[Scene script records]

+--

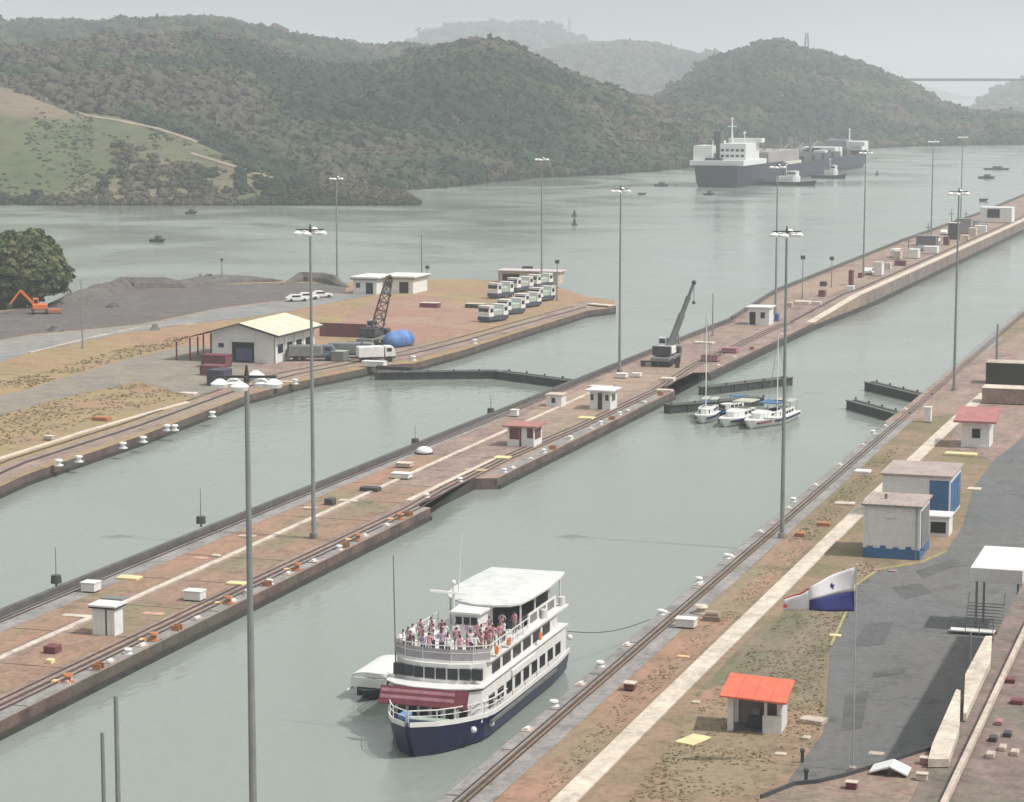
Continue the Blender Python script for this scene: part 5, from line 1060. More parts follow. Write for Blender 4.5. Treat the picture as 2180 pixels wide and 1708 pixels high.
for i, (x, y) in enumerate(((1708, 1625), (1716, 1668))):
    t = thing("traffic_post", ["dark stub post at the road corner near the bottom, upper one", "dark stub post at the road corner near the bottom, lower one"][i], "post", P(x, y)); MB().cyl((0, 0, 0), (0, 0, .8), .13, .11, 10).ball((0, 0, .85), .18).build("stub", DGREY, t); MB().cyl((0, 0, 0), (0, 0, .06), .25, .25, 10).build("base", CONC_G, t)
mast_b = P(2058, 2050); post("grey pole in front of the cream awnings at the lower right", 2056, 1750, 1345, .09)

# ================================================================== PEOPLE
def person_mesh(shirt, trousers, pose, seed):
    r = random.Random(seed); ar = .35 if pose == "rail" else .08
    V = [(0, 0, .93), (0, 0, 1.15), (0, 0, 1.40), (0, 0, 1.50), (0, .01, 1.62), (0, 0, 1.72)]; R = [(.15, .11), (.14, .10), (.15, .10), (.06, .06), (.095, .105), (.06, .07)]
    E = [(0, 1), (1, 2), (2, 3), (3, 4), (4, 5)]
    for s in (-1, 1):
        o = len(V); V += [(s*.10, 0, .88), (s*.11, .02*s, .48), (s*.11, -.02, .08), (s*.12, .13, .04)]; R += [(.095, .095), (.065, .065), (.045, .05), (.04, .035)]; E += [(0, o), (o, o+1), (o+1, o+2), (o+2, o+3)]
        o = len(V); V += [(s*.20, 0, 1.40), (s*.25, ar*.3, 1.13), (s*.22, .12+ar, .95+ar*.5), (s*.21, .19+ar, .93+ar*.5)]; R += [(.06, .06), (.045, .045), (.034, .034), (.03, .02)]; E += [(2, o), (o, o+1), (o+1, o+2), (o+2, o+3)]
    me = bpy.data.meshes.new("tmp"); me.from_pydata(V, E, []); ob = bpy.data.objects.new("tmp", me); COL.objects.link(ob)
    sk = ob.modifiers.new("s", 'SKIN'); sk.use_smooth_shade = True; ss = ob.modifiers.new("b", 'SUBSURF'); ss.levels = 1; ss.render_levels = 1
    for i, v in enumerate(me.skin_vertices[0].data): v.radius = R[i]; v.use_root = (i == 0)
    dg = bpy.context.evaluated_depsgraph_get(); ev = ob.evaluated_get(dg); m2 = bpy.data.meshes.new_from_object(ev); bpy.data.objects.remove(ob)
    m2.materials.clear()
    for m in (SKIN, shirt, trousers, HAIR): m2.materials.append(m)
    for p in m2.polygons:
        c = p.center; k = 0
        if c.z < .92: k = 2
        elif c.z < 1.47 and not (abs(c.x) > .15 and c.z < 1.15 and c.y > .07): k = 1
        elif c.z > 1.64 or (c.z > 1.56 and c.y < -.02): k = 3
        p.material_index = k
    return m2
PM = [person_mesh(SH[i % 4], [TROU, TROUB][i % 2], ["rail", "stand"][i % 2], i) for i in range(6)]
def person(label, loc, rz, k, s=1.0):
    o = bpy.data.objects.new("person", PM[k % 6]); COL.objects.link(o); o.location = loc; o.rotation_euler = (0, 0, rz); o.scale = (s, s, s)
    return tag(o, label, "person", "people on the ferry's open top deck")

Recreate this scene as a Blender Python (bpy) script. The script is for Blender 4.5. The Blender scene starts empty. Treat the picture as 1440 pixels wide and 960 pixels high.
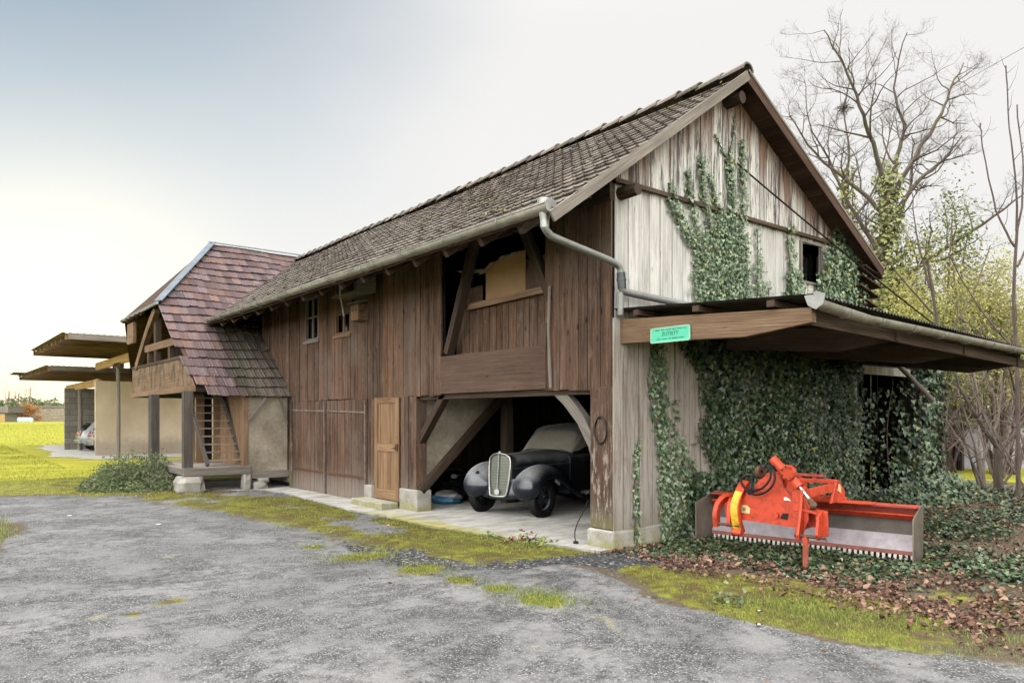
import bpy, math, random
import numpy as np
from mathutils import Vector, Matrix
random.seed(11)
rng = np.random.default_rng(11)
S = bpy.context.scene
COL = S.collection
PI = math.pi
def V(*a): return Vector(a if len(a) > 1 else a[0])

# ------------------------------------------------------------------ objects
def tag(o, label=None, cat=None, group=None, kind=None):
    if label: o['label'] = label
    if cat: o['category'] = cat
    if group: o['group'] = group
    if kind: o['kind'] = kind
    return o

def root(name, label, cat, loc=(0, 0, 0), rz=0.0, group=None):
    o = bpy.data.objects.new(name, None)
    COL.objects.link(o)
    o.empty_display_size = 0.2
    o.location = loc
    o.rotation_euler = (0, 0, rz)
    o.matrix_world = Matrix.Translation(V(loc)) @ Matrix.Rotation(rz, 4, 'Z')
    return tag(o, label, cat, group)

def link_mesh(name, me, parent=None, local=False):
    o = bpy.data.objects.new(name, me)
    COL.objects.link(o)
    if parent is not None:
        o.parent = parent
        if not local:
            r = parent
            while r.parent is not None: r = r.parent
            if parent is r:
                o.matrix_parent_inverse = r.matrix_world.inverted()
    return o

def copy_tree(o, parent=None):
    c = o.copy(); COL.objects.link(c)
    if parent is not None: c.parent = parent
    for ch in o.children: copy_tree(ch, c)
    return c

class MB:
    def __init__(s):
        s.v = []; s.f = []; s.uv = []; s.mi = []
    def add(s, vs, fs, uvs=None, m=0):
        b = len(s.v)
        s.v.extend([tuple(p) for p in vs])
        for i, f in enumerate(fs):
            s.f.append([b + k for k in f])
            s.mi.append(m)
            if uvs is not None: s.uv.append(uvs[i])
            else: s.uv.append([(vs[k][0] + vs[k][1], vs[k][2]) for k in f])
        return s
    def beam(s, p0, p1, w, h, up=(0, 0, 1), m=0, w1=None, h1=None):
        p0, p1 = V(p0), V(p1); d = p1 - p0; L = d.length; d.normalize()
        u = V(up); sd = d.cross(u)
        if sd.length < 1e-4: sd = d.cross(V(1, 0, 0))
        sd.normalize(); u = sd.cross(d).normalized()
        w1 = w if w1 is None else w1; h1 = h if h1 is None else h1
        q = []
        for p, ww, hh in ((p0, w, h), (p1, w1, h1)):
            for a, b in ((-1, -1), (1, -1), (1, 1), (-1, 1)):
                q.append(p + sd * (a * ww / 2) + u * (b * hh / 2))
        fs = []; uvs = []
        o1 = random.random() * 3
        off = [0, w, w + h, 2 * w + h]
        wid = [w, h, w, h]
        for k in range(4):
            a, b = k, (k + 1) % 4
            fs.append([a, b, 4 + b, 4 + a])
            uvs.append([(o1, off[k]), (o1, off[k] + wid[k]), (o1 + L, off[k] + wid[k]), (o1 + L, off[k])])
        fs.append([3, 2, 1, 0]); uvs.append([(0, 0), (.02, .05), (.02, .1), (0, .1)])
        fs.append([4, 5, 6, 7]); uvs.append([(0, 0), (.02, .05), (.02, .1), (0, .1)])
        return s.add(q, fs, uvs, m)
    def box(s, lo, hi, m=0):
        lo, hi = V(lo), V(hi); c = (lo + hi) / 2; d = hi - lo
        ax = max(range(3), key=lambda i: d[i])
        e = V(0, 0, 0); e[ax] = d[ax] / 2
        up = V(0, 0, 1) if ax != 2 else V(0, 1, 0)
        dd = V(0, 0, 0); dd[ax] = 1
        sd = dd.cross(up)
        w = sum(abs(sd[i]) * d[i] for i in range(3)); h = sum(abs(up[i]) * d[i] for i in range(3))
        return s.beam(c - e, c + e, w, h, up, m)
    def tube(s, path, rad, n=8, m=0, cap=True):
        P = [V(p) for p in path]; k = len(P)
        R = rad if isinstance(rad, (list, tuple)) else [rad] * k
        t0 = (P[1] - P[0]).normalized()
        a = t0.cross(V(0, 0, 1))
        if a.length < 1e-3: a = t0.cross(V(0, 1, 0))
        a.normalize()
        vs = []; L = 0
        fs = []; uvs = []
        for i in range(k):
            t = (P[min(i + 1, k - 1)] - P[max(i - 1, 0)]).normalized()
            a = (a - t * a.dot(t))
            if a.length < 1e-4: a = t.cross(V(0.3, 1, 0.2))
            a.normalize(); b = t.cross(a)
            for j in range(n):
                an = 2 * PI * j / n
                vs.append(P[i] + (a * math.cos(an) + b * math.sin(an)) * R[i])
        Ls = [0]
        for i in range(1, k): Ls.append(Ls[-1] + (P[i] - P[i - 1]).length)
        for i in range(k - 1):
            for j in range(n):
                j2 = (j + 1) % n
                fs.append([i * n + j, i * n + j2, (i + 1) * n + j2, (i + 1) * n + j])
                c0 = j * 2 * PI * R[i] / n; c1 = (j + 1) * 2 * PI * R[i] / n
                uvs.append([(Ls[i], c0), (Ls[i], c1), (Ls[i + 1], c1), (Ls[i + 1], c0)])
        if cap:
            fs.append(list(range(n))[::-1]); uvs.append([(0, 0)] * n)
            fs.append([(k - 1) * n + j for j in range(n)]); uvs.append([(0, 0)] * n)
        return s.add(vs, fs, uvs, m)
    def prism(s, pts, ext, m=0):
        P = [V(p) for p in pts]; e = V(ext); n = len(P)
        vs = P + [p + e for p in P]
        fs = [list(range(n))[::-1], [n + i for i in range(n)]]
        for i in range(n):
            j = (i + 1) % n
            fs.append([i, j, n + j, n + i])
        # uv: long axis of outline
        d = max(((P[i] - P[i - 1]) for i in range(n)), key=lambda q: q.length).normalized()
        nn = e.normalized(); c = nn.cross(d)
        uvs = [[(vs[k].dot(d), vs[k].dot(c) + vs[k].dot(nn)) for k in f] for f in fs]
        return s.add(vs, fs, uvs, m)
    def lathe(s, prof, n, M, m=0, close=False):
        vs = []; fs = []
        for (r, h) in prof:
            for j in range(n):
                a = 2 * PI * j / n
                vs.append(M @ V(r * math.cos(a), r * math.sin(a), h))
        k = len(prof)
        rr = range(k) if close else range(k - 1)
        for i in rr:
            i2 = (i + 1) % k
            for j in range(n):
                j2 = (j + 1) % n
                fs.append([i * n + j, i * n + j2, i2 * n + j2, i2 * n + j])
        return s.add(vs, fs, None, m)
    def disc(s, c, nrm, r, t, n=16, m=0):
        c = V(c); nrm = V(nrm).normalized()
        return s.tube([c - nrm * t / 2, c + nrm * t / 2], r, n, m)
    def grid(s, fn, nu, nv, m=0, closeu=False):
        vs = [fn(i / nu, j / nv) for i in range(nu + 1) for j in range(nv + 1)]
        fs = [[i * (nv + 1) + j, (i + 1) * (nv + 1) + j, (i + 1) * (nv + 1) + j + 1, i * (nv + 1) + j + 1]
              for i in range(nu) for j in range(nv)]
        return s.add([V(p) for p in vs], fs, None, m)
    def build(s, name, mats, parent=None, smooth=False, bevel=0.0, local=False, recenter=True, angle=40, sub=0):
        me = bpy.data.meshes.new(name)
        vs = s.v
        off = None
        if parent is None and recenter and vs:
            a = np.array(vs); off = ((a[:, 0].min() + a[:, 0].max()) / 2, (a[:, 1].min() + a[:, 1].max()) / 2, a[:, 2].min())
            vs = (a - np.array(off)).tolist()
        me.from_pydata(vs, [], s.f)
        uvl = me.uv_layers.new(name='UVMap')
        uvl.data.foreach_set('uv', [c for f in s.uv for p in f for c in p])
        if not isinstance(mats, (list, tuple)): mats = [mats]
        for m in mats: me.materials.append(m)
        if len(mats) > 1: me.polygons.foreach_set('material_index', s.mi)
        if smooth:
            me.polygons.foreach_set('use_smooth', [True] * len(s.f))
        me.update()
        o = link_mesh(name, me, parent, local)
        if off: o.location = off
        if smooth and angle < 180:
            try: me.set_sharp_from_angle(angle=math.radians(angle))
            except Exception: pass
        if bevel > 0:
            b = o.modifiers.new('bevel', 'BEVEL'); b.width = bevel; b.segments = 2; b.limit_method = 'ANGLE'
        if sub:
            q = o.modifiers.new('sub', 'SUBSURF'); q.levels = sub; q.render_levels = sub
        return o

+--

◆ To be done
Every line in the data above that contains "picture" needs to be copied.

◆ Task answer
Continue the Blender Python script for this scene: part 5, from line 1060. More parts follow. Write for Blender 4.5. Treat the picture as 2180 pixels wide and 1708 pixels high.
Recreate this scene as a Blender Python (bpy) script. The script is for Blender 4.5. The Blender scene starts empty. Treat the picture as 1440 pixels wide and 960 pixels high.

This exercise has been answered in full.